Last night, the Federal Reserve cut interest rates by 25 basis points, a result that was expected by everyone. However, as soon as the dot plot was released, it directly dampened the market's spirits, suggesting that there might only be one rate cut next year. Powell's speech also leaned hawkish; while mentioning that inflation remains high and risks are rising, he also noted that the labor market is somewhat weak, but we need to look at subsequent data. The message is clear: rate cuts are possible, but don't expect a flood of liquidity!
Affected by this news, ETH surged initially, but then turned and plummeted, now hovering around 3250, clearly indicating that the bullish news has played out, and the hawkish comments frightened the market.
Let me state my opinion directly: 3220 is the dividing line for ETH's bullish and bearish outlook. If this level is broken, the trend is likely to turn bearish, with the first support level down at 2960; if it falls hard, it could reach 2620.
Looking at the indicators, the MACD dual lines show signs of weakness at high levels, and the trading volume is not keeping up. When ETH surged, the volume clearly shrank; if it breaks the key position, it might actually lead to a volume-driven decline, which is not a good signal.
So everyone needs to keep a close watch today.

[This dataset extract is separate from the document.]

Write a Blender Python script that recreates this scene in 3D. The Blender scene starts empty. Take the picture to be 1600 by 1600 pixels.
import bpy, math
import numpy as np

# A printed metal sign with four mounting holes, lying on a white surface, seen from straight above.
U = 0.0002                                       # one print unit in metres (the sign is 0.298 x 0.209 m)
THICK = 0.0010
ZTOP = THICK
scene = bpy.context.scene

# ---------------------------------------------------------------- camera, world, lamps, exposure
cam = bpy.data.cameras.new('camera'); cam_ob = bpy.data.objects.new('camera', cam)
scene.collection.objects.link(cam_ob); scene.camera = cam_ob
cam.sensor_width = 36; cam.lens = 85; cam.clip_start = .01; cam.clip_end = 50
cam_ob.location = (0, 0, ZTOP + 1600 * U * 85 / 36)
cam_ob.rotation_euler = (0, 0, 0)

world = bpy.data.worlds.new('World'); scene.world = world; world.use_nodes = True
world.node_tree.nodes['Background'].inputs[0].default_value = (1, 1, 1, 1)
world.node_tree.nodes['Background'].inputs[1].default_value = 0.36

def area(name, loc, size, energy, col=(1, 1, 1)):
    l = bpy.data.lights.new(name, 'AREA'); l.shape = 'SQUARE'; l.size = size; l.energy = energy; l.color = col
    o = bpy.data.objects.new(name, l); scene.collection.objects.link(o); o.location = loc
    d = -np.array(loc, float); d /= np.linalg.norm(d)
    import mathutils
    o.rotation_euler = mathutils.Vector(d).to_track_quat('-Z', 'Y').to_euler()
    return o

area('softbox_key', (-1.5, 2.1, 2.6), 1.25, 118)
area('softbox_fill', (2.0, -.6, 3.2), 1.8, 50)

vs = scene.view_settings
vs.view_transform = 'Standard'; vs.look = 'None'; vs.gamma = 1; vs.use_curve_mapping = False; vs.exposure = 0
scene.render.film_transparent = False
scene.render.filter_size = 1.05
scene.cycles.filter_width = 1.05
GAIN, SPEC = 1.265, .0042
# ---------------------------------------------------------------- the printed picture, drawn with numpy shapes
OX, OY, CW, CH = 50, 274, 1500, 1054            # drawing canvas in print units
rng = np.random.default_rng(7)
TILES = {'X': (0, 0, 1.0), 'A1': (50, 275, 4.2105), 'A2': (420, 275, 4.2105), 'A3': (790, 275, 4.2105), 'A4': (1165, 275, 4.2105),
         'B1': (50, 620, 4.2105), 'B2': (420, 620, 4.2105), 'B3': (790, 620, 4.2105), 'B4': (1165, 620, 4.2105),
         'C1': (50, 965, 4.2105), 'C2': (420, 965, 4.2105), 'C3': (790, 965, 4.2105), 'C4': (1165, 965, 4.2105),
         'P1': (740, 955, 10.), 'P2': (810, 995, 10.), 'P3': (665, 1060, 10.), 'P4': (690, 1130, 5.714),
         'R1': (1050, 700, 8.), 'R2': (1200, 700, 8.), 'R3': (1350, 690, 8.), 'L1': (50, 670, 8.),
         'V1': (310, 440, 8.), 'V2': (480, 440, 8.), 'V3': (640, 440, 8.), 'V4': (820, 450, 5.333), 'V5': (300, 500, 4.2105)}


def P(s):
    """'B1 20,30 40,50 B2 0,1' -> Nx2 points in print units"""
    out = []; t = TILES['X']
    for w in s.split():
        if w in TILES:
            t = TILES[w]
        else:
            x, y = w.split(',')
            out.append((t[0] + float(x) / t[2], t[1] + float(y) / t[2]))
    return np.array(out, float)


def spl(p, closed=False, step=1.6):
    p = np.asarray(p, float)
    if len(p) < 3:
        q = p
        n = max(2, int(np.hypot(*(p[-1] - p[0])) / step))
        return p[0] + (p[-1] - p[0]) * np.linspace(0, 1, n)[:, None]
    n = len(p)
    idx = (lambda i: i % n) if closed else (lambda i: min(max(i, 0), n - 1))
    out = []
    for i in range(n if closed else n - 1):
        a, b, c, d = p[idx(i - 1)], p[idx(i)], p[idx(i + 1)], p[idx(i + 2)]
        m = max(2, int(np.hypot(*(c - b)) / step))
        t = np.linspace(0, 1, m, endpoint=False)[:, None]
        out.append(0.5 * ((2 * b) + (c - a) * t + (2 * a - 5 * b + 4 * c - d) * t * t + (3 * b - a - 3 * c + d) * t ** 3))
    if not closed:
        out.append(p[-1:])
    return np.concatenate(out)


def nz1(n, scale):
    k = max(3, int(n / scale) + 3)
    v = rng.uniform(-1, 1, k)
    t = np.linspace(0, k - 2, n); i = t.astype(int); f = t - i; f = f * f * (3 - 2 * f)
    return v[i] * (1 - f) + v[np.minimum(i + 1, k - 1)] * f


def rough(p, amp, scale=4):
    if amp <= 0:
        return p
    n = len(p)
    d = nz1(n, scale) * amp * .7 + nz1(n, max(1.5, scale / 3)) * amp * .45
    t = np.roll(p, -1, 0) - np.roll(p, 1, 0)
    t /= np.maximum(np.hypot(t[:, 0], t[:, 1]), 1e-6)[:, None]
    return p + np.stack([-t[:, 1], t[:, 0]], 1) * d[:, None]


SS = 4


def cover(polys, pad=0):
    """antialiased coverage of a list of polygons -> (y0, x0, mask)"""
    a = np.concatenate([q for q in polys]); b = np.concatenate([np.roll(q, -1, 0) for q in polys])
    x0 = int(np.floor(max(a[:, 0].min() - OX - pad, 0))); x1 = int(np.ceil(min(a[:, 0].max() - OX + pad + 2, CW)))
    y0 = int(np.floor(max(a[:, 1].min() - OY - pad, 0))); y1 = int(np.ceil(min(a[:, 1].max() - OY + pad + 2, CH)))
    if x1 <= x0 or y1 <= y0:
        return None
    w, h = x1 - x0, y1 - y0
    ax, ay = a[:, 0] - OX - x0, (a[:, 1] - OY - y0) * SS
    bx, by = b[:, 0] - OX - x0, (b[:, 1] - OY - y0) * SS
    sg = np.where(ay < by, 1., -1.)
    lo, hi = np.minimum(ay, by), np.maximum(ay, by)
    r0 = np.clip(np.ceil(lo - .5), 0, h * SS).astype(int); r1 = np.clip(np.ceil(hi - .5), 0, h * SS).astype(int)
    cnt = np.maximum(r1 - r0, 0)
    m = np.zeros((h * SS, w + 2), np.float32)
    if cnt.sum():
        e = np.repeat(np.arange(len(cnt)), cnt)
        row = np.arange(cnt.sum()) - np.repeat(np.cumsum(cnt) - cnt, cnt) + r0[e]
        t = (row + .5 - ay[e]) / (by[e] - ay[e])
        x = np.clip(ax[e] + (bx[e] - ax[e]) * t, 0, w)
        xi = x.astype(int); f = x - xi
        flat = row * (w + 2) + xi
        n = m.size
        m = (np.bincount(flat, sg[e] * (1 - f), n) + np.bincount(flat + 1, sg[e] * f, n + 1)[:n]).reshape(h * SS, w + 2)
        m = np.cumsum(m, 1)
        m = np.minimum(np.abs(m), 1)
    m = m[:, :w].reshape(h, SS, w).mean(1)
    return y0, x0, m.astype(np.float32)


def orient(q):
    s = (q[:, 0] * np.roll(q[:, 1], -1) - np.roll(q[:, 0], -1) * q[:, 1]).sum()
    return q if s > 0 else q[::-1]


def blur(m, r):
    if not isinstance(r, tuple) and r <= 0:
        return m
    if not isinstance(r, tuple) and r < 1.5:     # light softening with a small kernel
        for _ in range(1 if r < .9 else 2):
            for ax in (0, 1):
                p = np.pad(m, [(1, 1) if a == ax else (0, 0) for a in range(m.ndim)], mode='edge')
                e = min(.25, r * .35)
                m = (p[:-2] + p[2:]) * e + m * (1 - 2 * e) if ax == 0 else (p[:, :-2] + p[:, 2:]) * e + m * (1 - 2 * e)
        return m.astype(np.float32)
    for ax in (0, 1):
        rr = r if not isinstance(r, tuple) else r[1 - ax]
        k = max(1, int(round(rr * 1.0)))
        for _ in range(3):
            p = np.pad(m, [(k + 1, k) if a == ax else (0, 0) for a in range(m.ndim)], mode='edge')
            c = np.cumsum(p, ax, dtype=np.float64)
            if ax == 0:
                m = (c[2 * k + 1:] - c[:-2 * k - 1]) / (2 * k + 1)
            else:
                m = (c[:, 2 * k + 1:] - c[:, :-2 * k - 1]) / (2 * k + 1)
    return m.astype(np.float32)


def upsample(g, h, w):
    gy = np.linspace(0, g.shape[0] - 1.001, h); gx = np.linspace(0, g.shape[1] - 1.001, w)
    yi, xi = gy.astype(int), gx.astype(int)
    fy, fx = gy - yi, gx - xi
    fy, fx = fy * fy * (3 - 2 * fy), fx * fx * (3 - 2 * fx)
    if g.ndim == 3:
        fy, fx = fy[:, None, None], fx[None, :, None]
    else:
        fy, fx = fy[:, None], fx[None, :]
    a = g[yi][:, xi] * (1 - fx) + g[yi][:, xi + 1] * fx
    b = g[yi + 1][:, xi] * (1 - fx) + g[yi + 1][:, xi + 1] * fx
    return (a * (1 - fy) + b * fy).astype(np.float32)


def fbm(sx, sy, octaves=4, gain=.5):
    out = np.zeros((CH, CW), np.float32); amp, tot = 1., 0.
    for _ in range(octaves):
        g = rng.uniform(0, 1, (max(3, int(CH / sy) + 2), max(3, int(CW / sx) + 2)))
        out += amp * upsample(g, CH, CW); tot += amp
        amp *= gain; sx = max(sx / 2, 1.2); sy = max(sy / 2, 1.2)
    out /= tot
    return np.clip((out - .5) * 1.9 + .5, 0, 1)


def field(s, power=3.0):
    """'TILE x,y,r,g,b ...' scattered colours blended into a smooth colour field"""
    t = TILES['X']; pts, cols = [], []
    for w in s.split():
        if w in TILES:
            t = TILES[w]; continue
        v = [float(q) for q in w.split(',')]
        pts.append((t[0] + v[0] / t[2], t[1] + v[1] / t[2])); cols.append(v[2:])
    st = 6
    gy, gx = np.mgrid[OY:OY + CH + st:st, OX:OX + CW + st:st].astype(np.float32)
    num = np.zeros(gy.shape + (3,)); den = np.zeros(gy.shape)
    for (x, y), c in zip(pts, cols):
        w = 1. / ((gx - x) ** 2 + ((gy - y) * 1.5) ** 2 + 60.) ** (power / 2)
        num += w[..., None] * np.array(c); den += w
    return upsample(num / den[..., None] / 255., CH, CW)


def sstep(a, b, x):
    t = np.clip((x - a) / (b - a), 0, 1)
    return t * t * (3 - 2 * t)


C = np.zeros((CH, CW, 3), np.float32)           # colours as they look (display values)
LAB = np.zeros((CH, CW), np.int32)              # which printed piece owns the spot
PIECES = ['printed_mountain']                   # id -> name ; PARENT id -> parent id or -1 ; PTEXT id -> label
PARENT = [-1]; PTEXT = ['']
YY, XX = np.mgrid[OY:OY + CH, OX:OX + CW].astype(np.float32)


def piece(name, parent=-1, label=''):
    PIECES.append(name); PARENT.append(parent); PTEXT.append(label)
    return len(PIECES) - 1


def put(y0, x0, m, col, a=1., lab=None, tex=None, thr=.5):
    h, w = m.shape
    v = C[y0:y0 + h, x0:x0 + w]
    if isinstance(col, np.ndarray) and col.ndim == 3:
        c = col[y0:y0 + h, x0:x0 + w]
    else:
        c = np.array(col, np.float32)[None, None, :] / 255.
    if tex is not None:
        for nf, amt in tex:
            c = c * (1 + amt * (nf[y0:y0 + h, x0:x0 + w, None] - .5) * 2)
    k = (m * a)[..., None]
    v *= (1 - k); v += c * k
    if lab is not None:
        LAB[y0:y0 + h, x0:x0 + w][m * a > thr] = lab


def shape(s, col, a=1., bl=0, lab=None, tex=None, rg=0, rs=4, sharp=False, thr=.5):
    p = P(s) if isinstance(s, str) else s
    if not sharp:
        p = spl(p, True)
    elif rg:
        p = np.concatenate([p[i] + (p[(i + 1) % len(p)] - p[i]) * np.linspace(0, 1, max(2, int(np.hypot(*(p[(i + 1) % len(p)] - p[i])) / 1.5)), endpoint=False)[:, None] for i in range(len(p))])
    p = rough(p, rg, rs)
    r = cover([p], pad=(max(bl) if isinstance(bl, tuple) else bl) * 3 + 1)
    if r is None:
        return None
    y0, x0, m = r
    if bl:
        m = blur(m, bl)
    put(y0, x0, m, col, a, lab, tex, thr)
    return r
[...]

If ETH can stay above 3220, we can still expect some oscillation or a weak rebound, but definitely don't go all in; there’s heavy resistance around 3540 above.

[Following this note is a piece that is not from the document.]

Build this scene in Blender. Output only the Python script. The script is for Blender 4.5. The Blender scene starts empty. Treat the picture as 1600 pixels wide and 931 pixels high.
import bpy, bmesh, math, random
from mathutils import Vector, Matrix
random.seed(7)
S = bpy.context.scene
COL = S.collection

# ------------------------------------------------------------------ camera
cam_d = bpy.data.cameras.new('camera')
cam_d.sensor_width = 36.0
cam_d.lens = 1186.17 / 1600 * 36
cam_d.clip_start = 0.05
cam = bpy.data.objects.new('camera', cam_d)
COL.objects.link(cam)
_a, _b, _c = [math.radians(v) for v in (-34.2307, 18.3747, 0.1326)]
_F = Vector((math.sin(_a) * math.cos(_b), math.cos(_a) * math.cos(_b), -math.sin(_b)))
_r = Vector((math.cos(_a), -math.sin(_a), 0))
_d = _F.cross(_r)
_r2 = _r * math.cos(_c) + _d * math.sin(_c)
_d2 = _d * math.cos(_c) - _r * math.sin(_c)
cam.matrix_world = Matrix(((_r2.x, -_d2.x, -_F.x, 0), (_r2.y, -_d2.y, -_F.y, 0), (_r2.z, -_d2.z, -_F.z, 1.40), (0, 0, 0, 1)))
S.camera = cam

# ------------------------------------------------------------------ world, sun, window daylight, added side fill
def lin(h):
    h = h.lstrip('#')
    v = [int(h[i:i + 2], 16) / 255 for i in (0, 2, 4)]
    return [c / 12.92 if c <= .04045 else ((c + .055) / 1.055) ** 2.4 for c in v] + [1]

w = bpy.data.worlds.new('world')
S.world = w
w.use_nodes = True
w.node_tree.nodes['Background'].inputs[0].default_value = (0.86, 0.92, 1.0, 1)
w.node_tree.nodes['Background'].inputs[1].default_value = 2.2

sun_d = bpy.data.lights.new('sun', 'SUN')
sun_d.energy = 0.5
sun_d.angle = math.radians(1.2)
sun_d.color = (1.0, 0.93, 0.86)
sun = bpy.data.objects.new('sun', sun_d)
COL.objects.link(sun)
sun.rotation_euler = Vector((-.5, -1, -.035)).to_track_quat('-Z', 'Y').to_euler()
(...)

If it breaks below 3220 with increased volume, don’t hesitate; reduce your positions and hedge as needed. If the trend turns bearish, you have to follow the market.
Don't let the words "interest rate cut" cloud your judgment; the market trades on expectations, and right now, expectations are weak, with liquidity not returning quickly. The most common mistake retail investors make is holding on tightly when prices drop, then chasing high when there’s a slight rebound; if the timing is off, the whole portfolio can be lost.
Take for example a friend of mine, who in a similar market environment, didn't get the timing right, chased in when he saw a slight rebound, and then the price dropped again. Not only did he not make money, but he also lost a lot. So everyone must be cautious.
If the 3220 level holds, we stay steady; if it breaks, run quickly and wait for the market to provide clearer signals. Remember, preserving your capital is key to waiting for bigger profit opportunities. Don’t blindly gamble when the market direction is unclear.